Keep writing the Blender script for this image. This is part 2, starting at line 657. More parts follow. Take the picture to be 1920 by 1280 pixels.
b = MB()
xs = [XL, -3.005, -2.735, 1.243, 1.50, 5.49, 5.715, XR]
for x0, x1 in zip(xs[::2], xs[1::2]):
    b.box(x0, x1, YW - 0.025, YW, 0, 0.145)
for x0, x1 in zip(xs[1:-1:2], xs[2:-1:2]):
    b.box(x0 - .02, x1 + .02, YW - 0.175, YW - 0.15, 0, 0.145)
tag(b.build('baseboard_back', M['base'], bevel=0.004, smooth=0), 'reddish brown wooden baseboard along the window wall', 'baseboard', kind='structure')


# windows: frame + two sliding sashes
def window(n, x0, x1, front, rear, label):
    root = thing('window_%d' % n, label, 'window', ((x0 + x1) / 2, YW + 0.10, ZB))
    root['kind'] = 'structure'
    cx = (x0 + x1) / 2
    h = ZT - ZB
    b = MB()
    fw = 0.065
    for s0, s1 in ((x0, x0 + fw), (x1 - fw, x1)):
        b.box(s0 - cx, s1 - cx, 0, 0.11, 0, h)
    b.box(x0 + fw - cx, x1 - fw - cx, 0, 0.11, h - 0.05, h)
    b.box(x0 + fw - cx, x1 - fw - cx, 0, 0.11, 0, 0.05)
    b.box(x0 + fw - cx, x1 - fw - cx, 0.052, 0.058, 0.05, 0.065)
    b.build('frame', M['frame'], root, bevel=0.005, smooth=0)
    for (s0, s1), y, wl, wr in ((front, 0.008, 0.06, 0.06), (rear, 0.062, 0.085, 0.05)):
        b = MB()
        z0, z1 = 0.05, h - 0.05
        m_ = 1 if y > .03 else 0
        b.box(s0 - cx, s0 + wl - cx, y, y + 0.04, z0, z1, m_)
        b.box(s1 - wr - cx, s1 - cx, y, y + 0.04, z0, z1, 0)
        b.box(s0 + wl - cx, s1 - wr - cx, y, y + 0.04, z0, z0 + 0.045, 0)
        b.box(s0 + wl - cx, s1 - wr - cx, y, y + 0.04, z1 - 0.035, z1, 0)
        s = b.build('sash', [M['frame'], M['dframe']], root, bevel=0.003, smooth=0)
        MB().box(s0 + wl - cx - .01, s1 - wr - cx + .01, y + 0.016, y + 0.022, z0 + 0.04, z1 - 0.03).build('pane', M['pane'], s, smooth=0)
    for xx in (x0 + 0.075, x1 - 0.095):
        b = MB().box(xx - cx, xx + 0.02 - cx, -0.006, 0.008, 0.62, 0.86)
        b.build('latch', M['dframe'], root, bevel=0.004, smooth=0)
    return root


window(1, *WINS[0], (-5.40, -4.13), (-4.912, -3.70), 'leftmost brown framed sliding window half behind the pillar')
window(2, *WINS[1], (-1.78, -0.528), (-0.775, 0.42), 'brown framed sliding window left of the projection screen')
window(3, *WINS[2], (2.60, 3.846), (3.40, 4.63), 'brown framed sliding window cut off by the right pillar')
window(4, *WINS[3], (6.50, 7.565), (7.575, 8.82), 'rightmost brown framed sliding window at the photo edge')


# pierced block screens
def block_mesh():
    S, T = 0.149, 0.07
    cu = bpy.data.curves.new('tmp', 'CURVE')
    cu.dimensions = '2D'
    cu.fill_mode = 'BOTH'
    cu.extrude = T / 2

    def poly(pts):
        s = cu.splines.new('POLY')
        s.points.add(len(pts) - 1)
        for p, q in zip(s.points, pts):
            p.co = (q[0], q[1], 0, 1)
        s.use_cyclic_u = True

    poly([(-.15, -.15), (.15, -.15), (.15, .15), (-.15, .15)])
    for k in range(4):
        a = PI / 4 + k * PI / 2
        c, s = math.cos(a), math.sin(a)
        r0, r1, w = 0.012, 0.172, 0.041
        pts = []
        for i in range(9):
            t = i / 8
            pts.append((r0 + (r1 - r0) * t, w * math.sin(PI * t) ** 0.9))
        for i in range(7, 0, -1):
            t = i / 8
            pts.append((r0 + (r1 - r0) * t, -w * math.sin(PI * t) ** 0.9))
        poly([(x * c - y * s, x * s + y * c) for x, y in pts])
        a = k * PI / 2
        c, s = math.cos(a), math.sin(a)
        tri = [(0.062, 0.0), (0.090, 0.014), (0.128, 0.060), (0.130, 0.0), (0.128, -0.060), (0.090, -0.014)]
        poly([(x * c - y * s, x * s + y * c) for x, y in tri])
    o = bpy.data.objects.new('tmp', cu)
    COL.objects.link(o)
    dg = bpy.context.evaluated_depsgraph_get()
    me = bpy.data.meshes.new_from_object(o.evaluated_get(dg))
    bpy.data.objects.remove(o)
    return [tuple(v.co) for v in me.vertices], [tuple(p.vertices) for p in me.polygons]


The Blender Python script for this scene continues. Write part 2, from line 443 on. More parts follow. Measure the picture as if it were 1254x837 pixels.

-=-=-=-=-

- **What the task asks**
The lines from the first of the entries through the line holding "return root" are to be restated word for word, and no others.

- **Solution**
Keep writing the Blender script for this image. This is part 2, starting at line 657. More parts follow. Take the picture to be 1920 by 1280 pixels.
b = MB()
xs = [XL, -3.005, -2.735, 1.243, 1.50, 5.49, 5.715, XR]
for x0, x1 in zip(xs[::2], xs[1::2]):
    b.box(x0, x1, YW - 0.025, YW, 0, 0.145)
for x0, x1 in zip(xs[1:-1:2], xs[2:-1:2]):
    b.box(x0 - .02, x1 + .02, YW - 0.175, YW - 0.15, 0, 0.145)
tag(b.build('baseboard_back', M['base'], bevel=0.004, smooth=0), 'reddish brown wooden baseboard along the window wall', 'baseboard', kind='structure')


# windows: frame + two sliding sashes
def window(n, x0, x1, front, rear, label):
    root = thing('window_%d' % n, label, 'window', ((x0 + x1) / 2, YW + 0.10, ZB))
    root['kind'] = 'structure'
    cx = (x0 + x1) / 2
    h = ZT - ZB
    b = MB()
    fw = 0.065
    for s0, s1 in ((x0, x0 + fw), (x1 - fw, x1)):
        b.box(s0 - cx, s1 - cx, 0, 0.11, 0, h)
    b.box(x0 + fw - cx, x1 - fw - cx, 0, 0.11, h - 0.05, h)
    b.box(x0 + fw - cx, x1 - fw - cx, 0, 0.11, 0, 0.05)
    b.box(x0 + fw - cx, x1 - fw - cx, 0.052, 0.058, 0.05, 0.065)
    b.build('frame', M['frame'], root, bevel=0.005, smooth=0)
    for (s0, s1), y, wl, wr in ((front, 0.008, 0.06, 0.06), (rear, 0.062, 0.085, 0.05)):
        b = MB()
        z0, z1 = 0.05, h - 0.05
        m_ = 1 if y > .03 else 0
        b.box(s0 - cx, s0 + wl - cx, y, y + 0.04, z0, z1, m_)
        b.box(s1 - wr - cx, s1 - cx, y, y + 0.04, z0, z1, 0)
        b.box(s0 + wl - cx, s1 - wr - cx, y, y + 0.04, z0, z0 + 0.045, 0)
        b.box(s0 + wl - cx, s1 - wr - cx, y, y + 0.04, z1 - 0.035, z1, 0)
        s = b.build('sash', [M['frame'], M['dframe']], root, bevel=0.003, smooth=0)
        MB().box(s0 + wl - cx - .01, s1 - wr - cx + .01, y + 0.016, y + 0.022, z0 + 0.04, z1 - 0.03).build('pane', M['pane'], s, smooth=0)
    for xx in (x0 + 0.075, x1 - 0.095):
        b = MB().box(xx - cx, xx + 0.02 - cx, -0.006, 0.008, 0.62, 0.86)
        b.build('latch', M['dframe'], root, bevel=0.004, smooth=0)
    return root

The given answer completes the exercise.